The theme last week was "Back to Nature," inspired by the Wooly Fair, the annual carnival at the Steel Yard and Monohasset Mill that was happening two days later. But as always at Pecha Kucha Providence, what people did with the concept was up to them.

"The Wooled," as the carnival organizers call themselves, offered a preview, complete with Honey Bunny Security girls and a glow-in-the-dark juggling act. Mark Van Noppen, who works in real estate, showed his almost abstract-looking photographs of an icy pond near his home. Yarrow Thorne, a student at RISD, brought his team's entry for the NASA Moon Buggy Race, a super-light cart that folds into a box, and offered rides at intermission.

This is what draws well more than 100 people each month — sometimes twice that many — to gatherings at venues across the city: a wildly diverse mix of presentations by artists, designers, activists, and more, each formatted as a slideshow with 20 slides shown for 20 seconds apiece.

Since its debut in March 2009, Pecha Kucha (pronounced p'CHAH ku'CHAH) has been enormously popular, far exceeding the expectations of founder Stephanie Gerson, a 29-year-old social-networking consultant who started the series soon after arriving here from San Francisco.

Created in Tokyo in 2003 to help young designers meet, network, and share their side projects, Pecha Kucha is now an international phenomenon, with chapters in 330 cities, from Glasgow to Mumbai to Cleveland.
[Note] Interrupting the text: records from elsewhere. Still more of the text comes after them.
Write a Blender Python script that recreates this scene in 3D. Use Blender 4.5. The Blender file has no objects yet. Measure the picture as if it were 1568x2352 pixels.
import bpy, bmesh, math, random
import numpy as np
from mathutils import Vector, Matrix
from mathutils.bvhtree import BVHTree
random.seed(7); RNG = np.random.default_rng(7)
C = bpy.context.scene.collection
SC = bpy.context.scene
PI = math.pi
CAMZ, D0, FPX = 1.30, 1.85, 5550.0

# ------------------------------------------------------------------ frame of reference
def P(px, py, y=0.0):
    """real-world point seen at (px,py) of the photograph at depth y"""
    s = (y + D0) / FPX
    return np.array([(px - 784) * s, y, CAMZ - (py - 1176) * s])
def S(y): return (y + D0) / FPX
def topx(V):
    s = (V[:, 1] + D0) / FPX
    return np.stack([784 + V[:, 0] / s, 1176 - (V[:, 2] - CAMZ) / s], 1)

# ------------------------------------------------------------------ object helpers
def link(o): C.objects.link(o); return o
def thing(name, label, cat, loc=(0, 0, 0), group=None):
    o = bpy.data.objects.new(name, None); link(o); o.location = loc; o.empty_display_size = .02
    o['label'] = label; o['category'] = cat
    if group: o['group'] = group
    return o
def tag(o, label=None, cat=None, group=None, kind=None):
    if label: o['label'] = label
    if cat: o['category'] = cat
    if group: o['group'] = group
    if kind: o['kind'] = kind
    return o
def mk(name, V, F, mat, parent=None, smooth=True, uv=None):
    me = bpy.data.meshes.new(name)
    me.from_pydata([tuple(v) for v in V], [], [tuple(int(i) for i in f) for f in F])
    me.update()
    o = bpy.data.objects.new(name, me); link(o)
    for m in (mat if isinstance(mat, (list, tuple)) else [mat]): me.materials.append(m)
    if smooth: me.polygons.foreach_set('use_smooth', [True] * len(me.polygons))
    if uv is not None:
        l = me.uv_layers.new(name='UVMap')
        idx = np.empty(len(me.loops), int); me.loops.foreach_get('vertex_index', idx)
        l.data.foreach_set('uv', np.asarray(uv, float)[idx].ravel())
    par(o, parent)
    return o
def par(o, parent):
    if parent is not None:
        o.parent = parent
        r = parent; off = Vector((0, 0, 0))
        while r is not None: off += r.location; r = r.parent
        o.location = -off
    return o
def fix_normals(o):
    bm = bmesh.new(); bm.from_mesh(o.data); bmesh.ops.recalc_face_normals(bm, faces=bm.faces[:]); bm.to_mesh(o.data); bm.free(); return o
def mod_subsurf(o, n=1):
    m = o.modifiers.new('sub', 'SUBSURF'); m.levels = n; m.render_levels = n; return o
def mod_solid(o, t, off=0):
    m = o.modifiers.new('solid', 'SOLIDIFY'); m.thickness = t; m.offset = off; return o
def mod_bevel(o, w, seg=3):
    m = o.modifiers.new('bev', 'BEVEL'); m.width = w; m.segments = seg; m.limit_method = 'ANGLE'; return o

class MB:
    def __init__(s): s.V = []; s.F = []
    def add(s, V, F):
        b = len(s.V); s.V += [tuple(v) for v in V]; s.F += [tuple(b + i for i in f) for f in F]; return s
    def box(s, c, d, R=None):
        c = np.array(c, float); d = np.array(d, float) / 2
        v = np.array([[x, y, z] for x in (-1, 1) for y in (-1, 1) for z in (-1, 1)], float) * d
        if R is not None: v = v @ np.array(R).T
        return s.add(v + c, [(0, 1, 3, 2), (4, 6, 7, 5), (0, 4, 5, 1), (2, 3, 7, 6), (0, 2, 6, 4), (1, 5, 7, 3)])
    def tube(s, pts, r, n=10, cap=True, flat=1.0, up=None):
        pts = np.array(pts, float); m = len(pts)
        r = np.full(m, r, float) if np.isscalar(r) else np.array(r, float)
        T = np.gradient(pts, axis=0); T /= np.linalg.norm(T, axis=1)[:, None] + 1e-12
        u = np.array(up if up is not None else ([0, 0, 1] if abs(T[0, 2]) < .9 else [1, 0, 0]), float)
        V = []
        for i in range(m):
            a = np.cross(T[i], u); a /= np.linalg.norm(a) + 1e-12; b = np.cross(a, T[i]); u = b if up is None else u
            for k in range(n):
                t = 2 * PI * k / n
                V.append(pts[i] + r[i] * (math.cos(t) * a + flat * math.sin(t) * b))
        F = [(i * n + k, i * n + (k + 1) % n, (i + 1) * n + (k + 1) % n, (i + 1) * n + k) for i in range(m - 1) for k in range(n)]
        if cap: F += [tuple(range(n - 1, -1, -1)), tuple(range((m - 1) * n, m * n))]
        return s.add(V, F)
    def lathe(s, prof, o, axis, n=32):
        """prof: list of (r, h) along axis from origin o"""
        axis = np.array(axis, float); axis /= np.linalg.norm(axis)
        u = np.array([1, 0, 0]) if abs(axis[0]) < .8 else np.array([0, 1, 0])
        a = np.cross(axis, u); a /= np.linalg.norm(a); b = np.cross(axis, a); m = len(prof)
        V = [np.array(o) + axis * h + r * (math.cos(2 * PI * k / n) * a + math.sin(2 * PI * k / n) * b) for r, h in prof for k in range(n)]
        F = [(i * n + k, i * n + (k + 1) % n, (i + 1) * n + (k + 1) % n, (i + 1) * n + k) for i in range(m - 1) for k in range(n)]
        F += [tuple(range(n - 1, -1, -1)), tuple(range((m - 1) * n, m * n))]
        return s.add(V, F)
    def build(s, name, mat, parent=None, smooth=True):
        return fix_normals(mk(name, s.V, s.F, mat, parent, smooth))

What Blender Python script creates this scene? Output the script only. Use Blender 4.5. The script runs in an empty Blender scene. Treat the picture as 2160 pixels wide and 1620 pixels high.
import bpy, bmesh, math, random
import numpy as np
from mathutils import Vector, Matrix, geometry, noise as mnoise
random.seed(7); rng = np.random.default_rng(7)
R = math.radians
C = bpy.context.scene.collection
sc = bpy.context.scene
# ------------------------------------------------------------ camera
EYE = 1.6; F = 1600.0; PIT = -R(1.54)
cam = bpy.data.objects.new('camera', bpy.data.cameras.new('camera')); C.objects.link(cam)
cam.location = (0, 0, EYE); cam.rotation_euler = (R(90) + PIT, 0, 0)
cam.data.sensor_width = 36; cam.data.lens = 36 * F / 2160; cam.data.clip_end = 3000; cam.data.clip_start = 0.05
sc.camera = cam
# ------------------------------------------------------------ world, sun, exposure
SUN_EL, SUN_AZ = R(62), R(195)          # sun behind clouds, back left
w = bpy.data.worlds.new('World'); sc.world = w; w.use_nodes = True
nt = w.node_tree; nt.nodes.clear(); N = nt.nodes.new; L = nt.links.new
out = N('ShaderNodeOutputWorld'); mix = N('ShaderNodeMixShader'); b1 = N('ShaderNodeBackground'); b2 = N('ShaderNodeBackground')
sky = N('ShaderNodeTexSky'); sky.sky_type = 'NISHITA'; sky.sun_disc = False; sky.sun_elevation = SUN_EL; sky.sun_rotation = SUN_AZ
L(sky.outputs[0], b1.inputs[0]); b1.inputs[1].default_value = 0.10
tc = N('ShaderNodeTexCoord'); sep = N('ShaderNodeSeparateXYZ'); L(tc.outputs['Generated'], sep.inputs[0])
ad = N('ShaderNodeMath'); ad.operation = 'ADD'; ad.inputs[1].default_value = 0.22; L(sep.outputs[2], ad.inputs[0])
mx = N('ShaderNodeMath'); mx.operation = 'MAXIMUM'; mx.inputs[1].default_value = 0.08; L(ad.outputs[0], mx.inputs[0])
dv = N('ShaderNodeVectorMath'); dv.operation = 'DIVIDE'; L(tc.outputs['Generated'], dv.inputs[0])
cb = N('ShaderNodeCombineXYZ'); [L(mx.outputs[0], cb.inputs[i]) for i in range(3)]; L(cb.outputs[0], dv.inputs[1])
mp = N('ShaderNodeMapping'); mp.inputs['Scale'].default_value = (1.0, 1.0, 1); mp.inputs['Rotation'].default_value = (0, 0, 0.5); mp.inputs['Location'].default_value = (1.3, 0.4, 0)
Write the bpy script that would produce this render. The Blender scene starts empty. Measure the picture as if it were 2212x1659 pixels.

Gerson knew it from San Francisco and thought it would appeal to artists here. She signed a contract with the Tokyo office and jumped in.

The first event packed the basement of Local 121, drawing RISD students and a broad swath of people active in the creative community, in technology, and in social entrepreneurship. From there, the word spread quickly, attracting an even more diverse audience.

Gerson says she now realizes "how ripe Providence was for Pecha Kucha.

"There's a very strong art and design scene, but that doesn't matter that much because Pecha Kucha is pretty diverse: anything from arts to politics to health, activism, education," she says. The real key is "the size of the city and just how dense the social network is."

Whereas in San Francisco people attend Pecha Kucha as one of many interesting activities, in Providence it quickly became "a community event," she says, part of the social fabric, with a loyal following that extends far beyond the art and design world.

Providence sorely needed that, says John Speck, a Web 2.0 expert who is active in local issues. The IT sector had the monthly Providence Geeks dinner and "it was a galvanizing force; it really was great for morale." Pecha Kucha, he says, did the same for creative types in the city.

Speck presented at the first event, sharing his photos of the Apex building in Pawtucket, accompanied by a poem likening it to Mount Fuji, "always in view." A year later, he did an interactive choral piece using just the words "Pecha Kucha."